*WHAT THE TASK REQUIRES*. Omit the pictures and print exactly the lines of the listing below, starting at the first and ending at the line containing "S.camera = camo".

========================================

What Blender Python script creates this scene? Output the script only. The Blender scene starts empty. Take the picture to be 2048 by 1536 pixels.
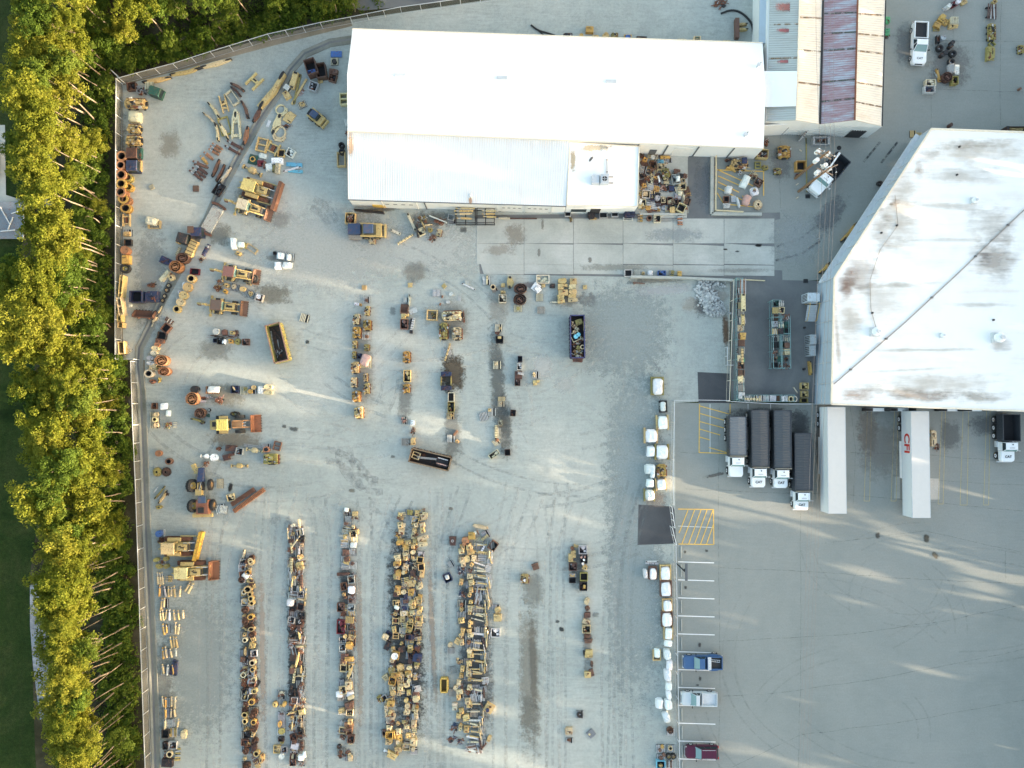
import bpy, math, random
import numpy as np
from mathutils import Vector, Matrix
R = math.radians
random.seed(7); RNG = np.random.default_rng(7)
S = bpy.context.scene
COL = S.collection

# ------------------------------------------------------------------ camera, sky, sun, exposure
CAM_H = 120.0; FPX = 1596.0; TILT = R(1.7)
CAM_LOC = Vector((0, -3.9, CAM_H))
cam = bpy.data.cameras.new('camera'); camo = bpy.data.objects.new('camera', cam); COL.objects.link(camo)
cam.sensor_fit = 'HORIZONTAL'; cam.sensor_width = 36; cam.lens = FPX / 2048 * 36
cam.clip_start = 1; cam.clip_end = 3000
camo.location = CAM_LOC; camo.rotation_euler = (TILT, 0, 0)
S.camera = camo

SUN_EL = R(6.0); SUN_AZ = R(103.0)            # azimuth clockwise from +Y
W = bpy.data.worlds.new('World'); S.world = W; W.use_nodes = True
wn = W.node_tree.nodes; wl = W.node_tree.links
bg = wn['Background']
sky = wn.new('ShaderNodeTexSky'); sky.sky_type = 'NISHITA'; sky.sun_disc = False
sky.sun_elevation = SUN_EL; sky.sun_rotation = SUN_AZ
sky.altitude = 200; sky.air_density = 1.0; sky.dust_density = 3.0; sky.ozone_density = 0.6
wl.new(sky.outputs[0], bg.inputs[0]); bg.inputs[1].default_value = 0.15
sd = bpy.data.lights.new('sun', 'SUN'); sd.energy = 3.8; sd.angle = R(0.5); sd.color = (1.0, 0.80, 0.58)
suno = bpy.data.objects.new('sun', sd); COL.objects.link(suno)
sdir = Vector((math.sin(SUN_AZ) * math.cos(SUN_EL), math.cos(SUN_AZ) * math.cos(SUN_EL), math.sin(SUN_EL)))
suno.rotation_euler = sdir.to_track_quat('Z', 'Y').to_euler()
S.view_settings.view_transform = 'Standard'; S.view_settings.look = 'None'
S.view_settings.gamma = 1; S.view_settings.use_curve_mapping = False
S.view_settings.exposure = 2.82
S.cycles.max_bounces = 6; S.cycles.diffuse_bounces = 3; S.cycles.transparent_max_bounces = 12
S.cycles.use_denoising = True

# ------------------------------------------------------------------ coordinates
_rot = Matrix.Rotation(TILT, 3, 'X')
def G(px, py, h=0.0):
    """world point at height h that stands at pixel (px,py) of the 2048x1536 photograph"""
    d = _rot @ Vector(((px - 1024) / FPX, (768 - py) / FPX, -1.0))
    t = (h - CAM_H) / d.z
    p = CAM_LOC + d * t
    return Vector((p.x, p.y, h))
PXM = 1 / 13.3

# ------------------------------------------------------------------ object helpers
LABELS = {}
def tag(o, label=None, cat=None, group=None, kind=None):
    if label:
        o['label'] = label
    if cat: o['category'] = cat
    if group: o['group'] = group
    if kind: o['kind'] = kind
    return o
def link(name, data, parent=None, loc=None, rz=0, scale=None, color=None):
    o = bpy.data.objects.new(name, data); COL.objects.link(o)
    if parent is not None: o.parent = parent
    if loc is not None: o.location = loc
    if rz: o.rotation_euler = (0, 0, rz)
    if scale is not None: o.scale = scale
    if color is not None: o.color = (*color[:3], color[3] if len(color) > 3 else 1)
    return o
def thing(name, label, cat, loc=(0, 0, 0), rz=0, group=None):
    o = bpy.data.objects.new(name, None); COL.objects.link(o)
    o.location = loc; o.rotation_euler = (0, 0, rz); o.empty_display_size = .3
    return tag(o, label, cat, group)
def copy_tree(o, parent=None):
    c = o.copy(); COL.objects.link(c)
    if parent is not None: c.parent = parent
    for ch in o.children: copy_tree(ch, c)
    return c
_ONES = ['', 'first', 'second', 'third', 'fourth', 'fifth', 'sixth', 'seventh', 'eighth', 'ninth', 'tenth', 'eleventh', 'twelfth',
         'thirteenth', 'fourteenth', 'fifteenth', 'sixteenth', 'seventeenth', 'eighteenth', 'nineteenth']
_TN = {2: ('twenty', 'twentieth'), 3: ('thirty', 'thirtieth'), 4: ('forty', 'fortieth'), 5: ('fifty', 'fiftieth'), 6: ('sixty', 'sixtieth'), 7: ('seventy', 'seventieth')}
def ordw(n):
    if n < 20: return _ONES[n]
    t, u = divmod(n, 10)
    return _TN[t][1] if u == 0 else _TN[t][0] + '-' + _ONES[u]

class MB:
    """collects primitive shapes into one mesh"""
    def __init__(s): s.v = []; s.f = []; s.m = []
    def add(s, vs, fs, m=0):
        b = len(s.v); s.v += [tuple(p) for p in vs]
        s.f += [tuple(b + i for i in f) for f in fs]; s.m += [m] * len(fs)
        return s
    def box(s, x, y, z, sx, sy, sz, a=0, m=0, tx=1.0, ty=None, ox=0, oy=0):
        """base centre x,y,z ; tx,ty taper of the top ; ox,oy shift of the top"""
        ty = tx if ty is None else ty
        ca, sa = math.cos(a), math.sin(a); vs = []
        for k, (fx, fy, dx, dy) in enumerate(((1, 1, 0, 0), (tx, ty, ox, oy))):
            for ux, uy in ((-1, -1), (1, -1), (1, 1), (-1, 1)):
                lx = ux * sx / 2 * fx + dx; ly = uy * sy / 2 * fy + dy
                vs.append((x + lx * ca - ly * sa, y + lx * sa + ly * ca, z + k * sz))
        return s.add(vs, [(3, 2, 1, 0), (4, 5, 6, 7), (0, 1, 5, 4), (1, 2, 6, 5), (2, 3, 7, 6), (3, 0, 4, 7)], m)
    def bar(s, p0, p1, w, h=None, m=0, w2=None):
        p0 = Vector(p0); p1 = Vector(p1); h = w if h is None else h
        d = (p1 - p0)
        if d.length < 1e-6: return s
        d.normalize()
        u = d.cross(Vector((0, 0, 1)))
        if u.length < 1e-3: u = Vector((1, 0, 0))
        u.normalize(); n = u.cross(d); w2 = w if w2 is None else w2
        vs = []
        for p, ww in ((p0, w), (p1, w2)):
            for a, b in ((-1, -1), (1, -1), (1, 1), (-1, 1)):
                vs.append(p + u * a * ww / 2 + n * b * h / 2)
        return s.add(vs, [(0, 1, 2, 3), (7, 6, 5, 4), (4, 5, 1, 0), (5, 6, 2, 1), (6, 7, 3, 2), (7, 4, 0, 3)], m)
    def cyl(s, p0, p1, r, n=10, m=0, r2=None, cap=True):
        p0 = Vector(p0); p1 = Vector(p1); r2 = r if r2 is None else r2
        d = (p1 - p0).normalized(); u = d.orthogonal().normalized(); v = d.cross(u)
        vs = []
        for p, rr in ((p0, r), (p1, r2)):
            for i in range(n):
                a = 2 * math.pi * i / n
                vs.append(p + (u * math.cos(a) + v * math.sin(a)) * rr)
        fs = [(i, (i + 1) % n, n + (i + 1) % n, n + i) for i in range(n)]
        if cap: fs += [tuple(range(n))[::-1], tuple(range(n, 2 * n))]
        return s.add(vs, fs, m)
    def ring(s, x, y, z, ro, ri, h, n=16, m=0, mi=None):
        vs = []
        for rr, zz in ((ro, z), (ro, z + h), (ri, z + h), (ri, z)):
            for i in range(n):
                a = 2 * math.pi * i / n; vs.append((x + rr * math.cos(a), y + rr * math.sin(a), zz))
        for k in range(4):
            k2 = (k + 1) % 4
            fs = [(k * n + i, k * n + (i + 1) % n, k2 * n + (i + 1) % n, k2 * n + i) for i in range(n)]
            b = len(s.v)
            if k == 0: s.v += vs; base = b
            s.f += [tuple(base + q for q in f) for f in fs]; s.m += [(mi if (mi is not None and k == 2) else m)] * len(fs)
        return s
    def prism(s, pts, z0, z1, m=0, inset=0.0):
        n = len(pts); cx = sum(p[0] for p in pts) / n; cy = sum(p[1] for p in pts) / n
        f = 1 - inset
        vs = [(p[0], p[1], z0) for p in pts] + [(cx + (p[0] - cx) * f, cy + (p[1] - cy) * f, z1) for p in pts]
        return s.add(vs, [tuple(range(n))[::-1], tuple(range(n, 2 * n))] + [(i, (i + 1) % n, n + (i + 1) % n, n + i) for i in range(n)], m)
    def side(s, prof, y0, y1, m=0, inset=0.0):
        """profile in x,z swept along y"""
        n = len(prof)
        vs = [(p[0], y0, p[1]) for p in prof] + [(p[0], y1, p[1]) for p in prof]
        return s.add(vs, [tuple(range(n)), tuple(range(n, 2 * n))[::-1]] + [((i + 1) % n, i, n + i, n + (i + 1) % n) for i in range(n)], m)
    def quad(s, a, b, c, d, m=0): return s.add([a, b, c, d], [(0, 1, 2, 3)], m)
    def mesh(s, name, mats, smooth=False):
        me = bpy.data.meshes.new(name); me.from_pydata([tuple(p) for p in s.v], [], s.f)
        for mt in (mats if isinstance(mats, (list, tuple)) else [mats]): me.materials.append(mt)
        me.polygons.foreach_set('material_index', s.m)
        if smooth: me.polygons.foreach_set('use_smooth', [True] * len(me.polygons))
        me.update(); return me
    def obj(s, name, mats, parent=None, loc=None, rz=0, scale=None, color=None, smooth=False):
        return link(name, s.mesh(name, mats, smooth), parent, loc, rz, scale, color)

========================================

*ANSWER TO THIS EXERCISE*.
What Blender Python script creates this scene? Output the script only. The Blender scene starts empty. Take the picture to be 2048 by 1536 pixels.
import bpy, math, random
import numpy as np
from mathutils import Vector, Matrix
R = math.radians
random.seed(7); RNG = np.random.default_rng(7)
S = bpy.context.scene
COL = S.collection

# ------------------------------------------------------------------ camera, sky, sun, exposure
CAM_H = 120.0; FPX = 1596.0; TILT = R(1.7)
CAM_LOC = Vector((0, -3.9, CAM_H))
cam = bpy.data.cameras.new('camera'); camo = bpy.data.objects.new('camera', cam); COL.objects.link(camo)
cam.sensor_fit = 'HORIZONTAL'; cam.sensor_width = 36; cam.lens = FPX / 2048 * 36
cam.clip_start = 1; cam.clip_end = 3000
camo.location = CAM_LOC; camo.rotation_euler = (TILT, 0, 0)
S.camera = camo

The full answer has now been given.